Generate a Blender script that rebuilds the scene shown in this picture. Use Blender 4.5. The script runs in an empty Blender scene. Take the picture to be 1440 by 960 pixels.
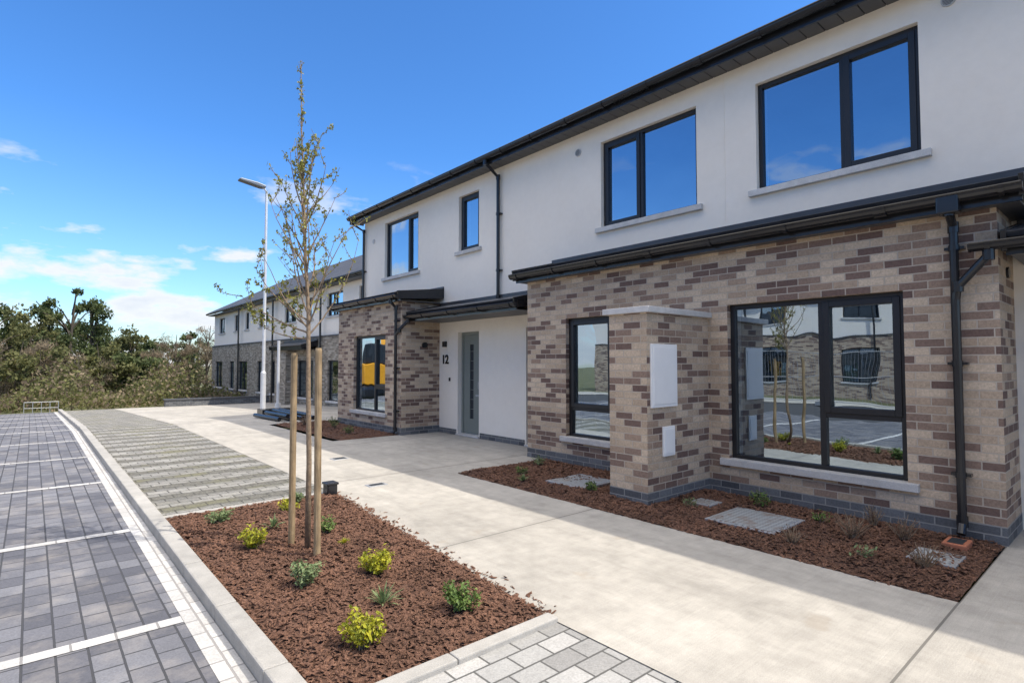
import bpy, math, random
from mathutils import Vector, Matrix, Euler
random.seed(7)
R=random.random
def U(a,b): return a+(b-a)*random.random()
scene=bpy.context.scene
COL=bpy.context.collection

# ------------------------------------------------------------------ materials
def newmat(name):
    m=bpy.data.materials.new(name); m.use_nodes=True
    nt=m.node_tree; b=nt.nodes["Principled BSDF"]
    return m,nt,b
def N(nt,t,**kw):
    n=nt.nodes.new(t)
    for k,v in kw.items(): setattr(n,k,v)
    return n
def ramp(nt,stops,fac=None,interp='LINEAR'):
    r=N(nt,"ShaderNodeValToRGB"); cr=r.color_ramp; cr.interpolation=interp
    while len(cr.elements)<len(stops): cr.elements.new(0.5)
    for e,(p,c) in zip(cr.elements,stops):
        e.position=p; e.color=(c[0],c[1],c[2],1) if hasattr(c,'__len__') else (c,c,c,1)
    if fac is not None: nt.links.new(fac,r.inputs[0])
    return r
def noise(nt,vec,scale,detail=4,rough=0.55):
    n=N(nt,"ShaderNodeTexNoise"); n.inputs["Scale"].default_value=scale
    n.inputs["Detail"].default_value=detail; n.inputs["Roughness"].default_value=rough
    nt.links.new(vec,n.inputs["Vector"]); return n
def mix(nt,a,b,fac,mode='MIX'):
    m=N(nt,"ShaderNodeMix",data_type='RGBA',blend_type=mode)
    for sock,v in ((m.inputs[0],fac),(m.inputs[6],a),(m.inputs[7],b)):
        if isinstance(v,(int,float)): sock.default_value=v
        elif isinstance(v,tuple): sock.default_value=(v[0],v[1],v[2],1)
        else: nt.links.new(v,sock)
    return m.outputs[2]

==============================

**Instructions to follow**
Reproduce the material above in full, exactly, with no images.

**Task output**
Generate a Blender script that rebuilds the scene shown in this picture. Use Blender 4.5. The script runs in an empty Blender scene. Take the picture to be 1440 by 960 pixels.
import bpy, math, random
from mathutils import Vector, Matrix, Euler
random.seed(7)
R=random.random
def U(a,b): return a+(b-a)*random.random()
scene=bpy.context.scene
COL=bpy.context.collection

# ------------------------------------------------------------------ materials
def newmat(name):
    m=bpy.data.materials.new(name); m.use_nodes=True
    nt=m.node_tree; b=nt.nodes["Principled BSDF"]
    return m,nt,b
def N(nt,t,**kw):
    n=nt.nodes.new(t)
    for k,v in kw.items(): setattr(n,k,v)
    return n
def ramp(nt,stops,fac=None,interp='LINEAR'):
    r=N(nt,"ShaderNodeValToRGB"); cr=r.color_ramp; cr.interpolation=interp
    while len(cr.elements)<len(stops): cr.elements.new(0.5)
    for e,(p,c) in zip(cr.elements,stops):
        e.position=p; e.color=(c[0],c[1],c[2],1) if hasattr(c,'__len__') else (c,c,c,1)
    if fac is not None: nt.links.new(fac,r.inputs[0])
    return r
def noise(nt,vec,scale,detail=4,rough=0.55):
    n=N(nt,"ShaderNodeTexNoise"); n.inputs["Scale"].default_value=scale
    n.inputs["Detail"].default_value=detail; n.inputs["Roughness"].default_value=rough
    nt.links.new(vec,n.inputs["Vector"]); return n
def mix(nt,a,b,fac,mode='MIX'):
    m=N(nt,"ShaderNodeMix",data_type='RGBA',blend_type=mode)
    for sock,v in ((m.inputs[0],fac),(m.inputs[6],a),(m.inputs[7],b)):
        if isinstance(v,(int,float)): sock.default_value=v
        elif isinstance(v,tuple): sock.default_value=(v[0],v[1],v[2],1)
        else: nt.links.new(v,sock)
    return m.outputs[2]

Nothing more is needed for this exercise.